Responsable de projet au service fourrages de pastoralisme de l’Idele, Patrice Pierre a mené un essai de ce type à la ferme des Bouviers (Morbihan) en 2023 dans le cadre d’un projet Casdar (Tropi’cow). Le semencier Mas Seeds y a été associé. «Nous voulions d’abord analyser le comportement agronomique de l’association, en matière de mise en place et de rendement, tout en approchant la valeur nutritive du fourrage», détaille Patrice Pierre.
Sécuriser le semis
La première question était celle de la technique de semis, dans un souci de ne pas la complexifier. Pour ne pas avoir à semer de façon décalée, il fallait que les graines s’écoulent de manière régulière et donc que le poids des 1 000 grains soit équivalent pour les deux espèces. Des graines de haricot répondant à cet objectif ont été trouvées et cet obstacle a été levé.
Pour le maïs, trois niveaux de précocité différents ont été retenus. Le semis a été réalisé avec une densité de 95 000 pieds/ha. Trois dosages de semis ont été effectués pour le haricot, à raison de 15, 30 et 50 % du maïs, afin de voir le lien entre la densité et la contribution du haricot dans le fourrage. L’implantation a été faite sur des bandes de 90 mètres de long, fin mai 2023. De petites pluies dans les jours suivants ont favorisé une bonne levée. Mais les choucas ont attaqué la parcelle, malgré de multiples tentatives d’effarouchement. Ils ont prélevé environ 20 % des graines de maïs et 8 % de celles des haricots.
La parcelle a été conduite comme un maïs classique, derrière un RGI. La ferme des Bouviers cherche à limiter l’usage des produits phytosanitaires et pratique le désherbage mécanique. Un binage réalisé un peu tardivement n’a pas suffi à contenir la présence des chénopodes. Aussi la question des matières actives pouvant être utilisées dans ce type d’association reste-t-elle posée.
La date de récolte a été choisie en fonction de la maturité du maïs en visant une teneur en matière sèche de 35-38 %. Les haricots présentaient alors un grand volume de végétation, avec des gousses pleines et des grains mûrs, mais encore des fleurs et des gousses en formation. Les variétés choisies ont une croissance infinie et poursuivent leur développement tant que les conditions le permettent. Certaines ont traversé l’interrang pour trouver un tuteur et Patrice Pierre s’interrogeait sur les complications que cela pouvait induire lors de la récolte. Il craignait que les plants soient arrachés et que de la terre se retrouve dans le fourrage.
Un rendement réduit de 20 à 25 %
Finalement, la récolte, réalisée à l’aide d’une ensileuse expérimentale, s’est déroulée sans problème.
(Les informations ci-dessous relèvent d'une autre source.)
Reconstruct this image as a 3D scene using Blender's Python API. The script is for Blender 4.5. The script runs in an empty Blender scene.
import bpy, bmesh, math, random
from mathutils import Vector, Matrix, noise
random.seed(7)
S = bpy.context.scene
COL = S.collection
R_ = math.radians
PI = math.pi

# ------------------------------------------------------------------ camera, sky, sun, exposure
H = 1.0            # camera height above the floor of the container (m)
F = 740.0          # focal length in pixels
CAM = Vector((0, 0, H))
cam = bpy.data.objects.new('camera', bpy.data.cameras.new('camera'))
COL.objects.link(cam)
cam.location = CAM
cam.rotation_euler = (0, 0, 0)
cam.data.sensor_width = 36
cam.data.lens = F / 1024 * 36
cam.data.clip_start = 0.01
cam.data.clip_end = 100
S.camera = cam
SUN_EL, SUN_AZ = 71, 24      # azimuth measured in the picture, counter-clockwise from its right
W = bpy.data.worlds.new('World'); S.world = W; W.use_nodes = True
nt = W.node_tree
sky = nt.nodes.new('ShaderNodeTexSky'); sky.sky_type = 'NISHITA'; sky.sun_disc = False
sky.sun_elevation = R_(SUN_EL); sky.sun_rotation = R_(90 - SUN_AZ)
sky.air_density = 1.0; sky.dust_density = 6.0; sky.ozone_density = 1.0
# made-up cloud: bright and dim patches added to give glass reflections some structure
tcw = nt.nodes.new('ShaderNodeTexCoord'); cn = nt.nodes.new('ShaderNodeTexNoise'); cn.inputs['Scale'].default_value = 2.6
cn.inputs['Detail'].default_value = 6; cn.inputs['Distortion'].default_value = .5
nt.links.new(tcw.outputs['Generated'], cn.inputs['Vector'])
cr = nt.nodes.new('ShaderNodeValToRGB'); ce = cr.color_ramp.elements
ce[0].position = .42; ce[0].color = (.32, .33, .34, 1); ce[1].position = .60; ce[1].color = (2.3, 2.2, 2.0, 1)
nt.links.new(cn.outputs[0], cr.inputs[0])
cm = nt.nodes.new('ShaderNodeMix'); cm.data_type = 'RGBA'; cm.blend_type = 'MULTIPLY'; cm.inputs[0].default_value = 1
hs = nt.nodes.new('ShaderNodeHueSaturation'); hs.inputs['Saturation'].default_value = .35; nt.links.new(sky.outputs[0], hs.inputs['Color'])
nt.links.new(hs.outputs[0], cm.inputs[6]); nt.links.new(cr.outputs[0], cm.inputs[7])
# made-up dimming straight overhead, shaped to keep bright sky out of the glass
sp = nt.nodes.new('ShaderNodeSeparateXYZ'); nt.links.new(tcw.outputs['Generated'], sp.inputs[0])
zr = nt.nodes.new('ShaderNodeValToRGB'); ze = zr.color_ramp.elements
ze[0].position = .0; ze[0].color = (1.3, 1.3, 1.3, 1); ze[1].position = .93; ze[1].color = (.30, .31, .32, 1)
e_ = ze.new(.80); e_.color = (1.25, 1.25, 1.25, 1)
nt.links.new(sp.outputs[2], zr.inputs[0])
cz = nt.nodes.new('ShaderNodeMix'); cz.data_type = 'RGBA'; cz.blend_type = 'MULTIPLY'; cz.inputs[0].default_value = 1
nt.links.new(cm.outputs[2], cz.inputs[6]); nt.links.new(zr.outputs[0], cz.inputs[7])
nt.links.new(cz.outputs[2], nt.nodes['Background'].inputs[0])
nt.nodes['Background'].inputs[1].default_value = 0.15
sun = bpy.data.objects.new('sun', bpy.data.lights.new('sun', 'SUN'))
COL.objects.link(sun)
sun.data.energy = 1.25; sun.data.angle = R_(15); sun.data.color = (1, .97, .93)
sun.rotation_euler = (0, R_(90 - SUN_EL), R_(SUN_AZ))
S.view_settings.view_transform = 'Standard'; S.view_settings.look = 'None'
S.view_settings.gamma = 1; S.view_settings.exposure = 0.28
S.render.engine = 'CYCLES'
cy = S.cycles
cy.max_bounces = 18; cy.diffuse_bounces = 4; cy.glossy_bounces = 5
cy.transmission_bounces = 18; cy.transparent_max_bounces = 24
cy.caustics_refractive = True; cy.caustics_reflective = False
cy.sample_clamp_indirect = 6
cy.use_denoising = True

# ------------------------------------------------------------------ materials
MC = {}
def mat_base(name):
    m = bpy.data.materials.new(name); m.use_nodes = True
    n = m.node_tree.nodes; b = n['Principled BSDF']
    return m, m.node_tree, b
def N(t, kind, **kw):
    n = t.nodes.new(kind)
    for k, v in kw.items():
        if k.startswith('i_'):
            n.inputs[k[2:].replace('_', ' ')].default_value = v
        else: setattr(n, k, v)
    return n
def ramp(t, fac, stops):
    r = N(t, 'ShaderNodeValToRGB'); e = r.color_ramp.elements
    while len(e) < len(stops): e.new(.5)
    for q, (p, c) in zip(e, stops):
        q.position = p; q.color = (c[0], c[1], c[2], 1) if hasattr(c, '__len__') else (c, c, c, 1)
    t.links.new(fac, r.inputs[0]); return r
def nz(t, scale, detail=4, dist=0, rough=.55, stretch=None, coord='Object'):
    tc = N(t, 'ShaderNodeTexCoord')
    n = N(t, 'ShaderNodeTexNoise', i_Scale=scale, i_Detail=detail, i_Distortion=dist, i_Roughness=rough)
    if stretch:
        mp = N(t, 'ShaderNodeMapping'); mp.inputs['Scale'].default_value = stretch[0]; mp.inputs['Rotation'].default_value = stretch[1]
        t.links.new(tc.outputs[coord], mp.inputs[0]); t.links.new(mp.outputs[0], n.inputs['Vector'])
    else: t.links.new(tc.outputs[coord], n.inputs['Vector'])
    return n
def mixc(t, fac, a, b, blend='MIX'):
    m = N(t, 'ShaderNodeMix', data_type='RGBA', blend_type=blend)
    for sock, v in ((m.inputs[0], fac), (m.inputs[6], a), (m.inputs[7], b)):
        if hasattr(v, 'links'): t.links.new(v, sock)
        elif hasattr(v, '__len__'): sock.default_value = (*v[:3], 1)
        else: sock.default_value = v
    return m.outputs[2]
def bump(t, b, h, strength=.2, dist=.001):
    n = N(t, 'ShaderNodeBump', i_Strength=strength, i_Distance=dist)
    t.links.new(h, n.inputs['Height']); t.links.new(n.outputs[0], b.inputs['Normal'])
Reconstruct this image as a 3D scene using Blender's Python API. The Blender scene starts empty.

Chaque bande a pu être ensilée séparément afin d’en mesurer la productivité. Sur une longueur de 3 m, les plantes ont été récoltées à la main et les deux composantes ont été triées. « Nous voulions mesurer exactement la contribution des haricots en matière de biomasse et de valeur nutritionnelle », précise Patrice Pierre. En effet, il n’existe pas d’équation adaptée pour faire les calculs sur le mélange. Il s’avère qu’en présence des haricots, le rendement décroche de 20 à 25 %. On passe de 15 à 10-12 t de MS, en fonction des densités. Il existe donc une concurrence entre les deux espèces. « La végétation des haricots est riche en eau, elle donne du poids mais contribue peu au rendement. » Selon les modalités, elle représente de 400 kg à 1,9 t de MS/ha, soit une contribution de 3 à 17 % dans le mélange final. Avec des densités élevées, il peut y avoir de la verse. Par ailleurs, les observations révèlent une faible présence de nodosités dont le haricot a besoin pour fixer l’azote.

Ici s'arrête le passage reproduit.